* **Task brief**
Write out the full set of records below exactly.

* **Exercise data**

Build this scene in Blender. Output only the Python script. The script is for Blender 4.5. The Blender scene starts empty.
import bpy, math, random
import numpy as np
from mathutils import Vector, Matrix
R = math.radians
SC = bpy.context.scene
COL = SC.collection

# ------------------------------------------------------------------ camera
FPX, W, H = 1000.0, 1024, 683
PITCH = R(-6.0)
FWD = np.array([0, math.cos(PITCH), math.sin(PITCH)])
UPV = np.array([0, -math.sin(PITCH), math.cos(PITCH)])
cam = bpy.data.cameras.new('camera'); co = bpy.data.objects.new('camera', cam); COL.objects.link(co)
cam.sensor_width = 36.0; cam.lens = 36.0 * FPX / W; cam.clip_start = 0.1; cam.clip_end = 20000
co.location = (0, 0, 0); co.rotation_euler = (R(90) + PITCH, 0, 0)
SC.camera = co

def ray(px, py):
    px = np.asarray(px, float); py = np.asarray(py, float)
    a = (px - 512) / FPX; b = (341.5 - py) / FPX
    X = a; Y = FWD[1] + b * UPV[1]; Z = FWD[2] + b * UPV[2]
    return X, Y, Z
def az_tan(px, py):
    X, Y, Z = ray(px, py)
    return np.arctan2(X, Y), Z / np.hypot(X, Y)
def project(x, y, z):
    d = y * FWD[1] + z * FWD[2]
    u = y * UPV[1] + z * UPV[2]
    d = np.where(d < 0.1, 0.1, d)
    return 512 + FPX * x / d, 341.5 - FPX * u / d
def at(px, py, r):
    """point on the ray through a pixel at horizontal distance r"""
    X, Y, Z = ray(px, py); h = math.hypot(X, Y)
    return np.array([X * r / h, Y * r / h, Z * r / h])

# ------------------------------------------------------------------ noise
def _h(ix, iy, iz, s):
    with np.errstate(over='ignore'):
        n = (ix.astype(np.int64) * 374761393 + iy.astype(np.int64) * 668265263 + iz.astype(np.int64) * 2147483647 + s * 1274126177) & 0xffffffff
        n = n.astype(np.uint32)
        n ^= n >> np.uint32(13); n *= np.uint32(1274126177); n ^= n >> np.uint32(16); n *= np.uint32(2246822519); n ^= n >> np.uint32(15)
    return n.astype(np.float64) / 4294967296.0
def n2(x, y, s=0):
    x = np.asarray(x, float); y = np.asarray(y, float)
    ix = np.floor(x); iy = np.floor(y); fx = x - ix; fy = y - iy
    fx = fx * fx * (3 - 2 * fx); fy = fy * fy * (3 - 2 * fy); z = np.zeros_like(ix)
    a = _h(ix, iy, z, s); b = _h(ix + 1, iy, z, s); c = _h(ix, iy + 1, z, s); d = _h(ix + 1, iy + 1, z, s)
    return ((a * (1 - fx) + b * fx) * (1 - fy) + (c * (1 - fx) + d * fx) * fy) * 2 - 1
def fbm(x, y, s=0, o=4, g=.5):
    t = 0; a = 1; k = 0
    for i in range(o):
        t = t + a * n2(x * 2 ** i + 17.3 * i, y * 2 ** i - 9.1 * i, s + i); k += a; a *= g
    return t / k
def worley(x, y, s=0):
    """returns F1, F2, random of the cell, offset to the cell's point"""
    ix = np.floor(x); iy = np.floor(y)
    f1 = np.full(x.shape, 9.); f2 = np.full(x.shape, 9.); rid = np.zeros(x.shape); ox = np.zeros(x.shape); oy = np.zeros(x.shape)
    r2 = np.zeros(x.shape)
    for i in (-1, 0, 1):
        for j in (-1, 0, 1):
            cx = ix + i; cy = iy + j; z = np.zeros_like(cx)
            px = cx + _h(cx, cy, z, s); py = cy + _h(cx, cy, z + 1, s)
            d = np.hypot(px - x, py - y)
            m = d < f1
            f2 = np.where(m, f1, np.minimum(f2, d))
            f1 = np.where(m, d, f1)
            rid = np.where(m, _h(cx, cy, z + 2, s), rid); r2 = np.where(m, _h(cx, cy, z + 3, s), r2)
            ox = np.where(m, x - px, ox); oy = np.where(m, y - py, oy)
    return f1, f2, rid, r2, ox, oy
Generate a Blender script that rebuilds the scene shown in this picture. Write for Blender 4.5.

* **Task response**
Build this scene in Blender. Output only the Python script. The script is for Blender 4.5. The Blender scene starts empty.
import bpy, math, random
import numpy as np
from mathutils import Vector, Matrix
R = math.radians
SC = bpy.context.scene
COL = SC.collection

# ------------------------------------------------------------------ camera
FPX, W, H = 1000.0, 1024, 683
PITCH = R(-6.0)
FWD = np.array([0, math.cos(PITCH), math.sin(PITCH)])
UPV = np.array([0, -math.sin(PITCH), math.cos(PITCH)])
cam = bpy.data.cameras.new('camera'); co = bpy.data.objects.new('camera', cam); COL.objects.link(co)
cam.sensor_width = 36.0; cam.lens = 36.0 * FPX / W; cam.clip_start = 0.1; cam.clip_end = 20000
co.location = (0, 0, 0); co.rotation_euler = (R(90) + PITCH, 0, 0)
SC.camera = co

def ray(px, py):
    px = np.asarray(px, float); py = np.asarray(py, float)
    a = (px - 512) / FPX; b = (341.5 - py) / FPX
    X = a; Y = FWD[1] + b * UPV[1]; Z = FWD[2] + b * UPV[2]
    return X, Y, Z
def az_tan(px, py):
    X, Y, Z = ray(px, py)
    return np.arctan2(X, Y), Z / np.hypot(X, Y)
def project(x, y, z):
    d = y * FWD[1] + z * FWD[2]
    u = y * UPV[1] + z * UPV[2]
    d = np.where(d < 0.1, 0.1, d)
    return 512 + FPX * x / d, 341.5 - FPX * u / d
def at(px, py, r):
    """point on the ray through a pixel at horizontal distance r"""
    X, Y, Z = ray(px, py); h = math.hypot(X, Y)
    return np.array([X * r / h, Y * r / h, Z * r / h])

# ------------------------------------------------------------------ noise
def _h(ix, iy, iz, s):
    with np.errstate(over='ignore'):
        n = (ix.astype(np.int64) * 374761393 + iy.astype(np.int64) * 668265263 + iz.astype(np.int64) * 2147483647 + s * 1274126177) & 0xffffffff
        n = n.astype(np.uint32)
        n ^= n >> np.uint32(13); n *= np.uint32(1274126177); n ^= n >> np.uint32(16); n *= np.uint32(2246822519); n ^= n >> np.uint32(15)
    return n.astype(np.float64) / 4294967296.0
def n2(x, y, s=0):
    x = np.asarray(x, float); y = np.asarray(y, float)
    ix = np.floor(x); iy = np.floor(y); fx = x - ix; fy = y - iy
    fx = fx * fx * (3 - 2 * fx); fy = fy * fy * (3 - 2 * fy); z = np.zeros_like(ix)
    a = _h(ix, iy, z, s); b = _h(ix + 1, iy, z, s); c = _h(ix, iy + 1, z, s); d = _h(ix + 1, iy + 1, z, s)
    return ((a * (1 - fx) + b * fx) * (1 - fy) + (c * (1 - fx) + d * fx) * fy) * 2 - 1
def fbm(x, y, s=0, o=4, g=.5):
    t = 0; a = 1; k = 0
    for i in range(o):
        t = t + a * n2(x * 2 ** i + 17.3 * i, y * 2 ** i - 9.1 * i, s + i); k += a; a *= g
    return t / k
def worley(x, y, s=0):
    """returns F1, F2, random of the cell, offset to the cell's point"""
    ix = np.floor(x); iy = np.floor(y)
    f1 = np.full(x.shape, 9.); f2 = np.full(x.shape, 9.); rid = np.zeros(x.shape); ox = np.zeros(x.shape); oy = np.zeros(x.shape)
    r2 = np.zeros(x.shape)
    for i in (-1, 0, 1):
        for j in (-1, 0, 1):
            cx = ix + i; cy = iy + j; z = np.zeros_like(cx)
            px = cx + _h(cx, cy, z, s); py = cy + _h(cx, cy, z + 1, s)
            d = np.hypot(px - x, py - y)
            m = d < f1
            f2 = np.where(m, f1, np.minimum(f2, d))
            f1 = np.where(m, d, f1)
            rid = np.where(m, _h(cx, cy, z + 2, s), rid); r2 = np.where(m, _h(cx, cy, z + 3, s), r2)
            ox = np.where(m, x - px, ox); oy = np.where(m, y - py, oy)
    return f1, f2, rid, r2, ox, oy
Generate a Blender script that rebuilds the scene shown in this picture. Write for Blender 4.5.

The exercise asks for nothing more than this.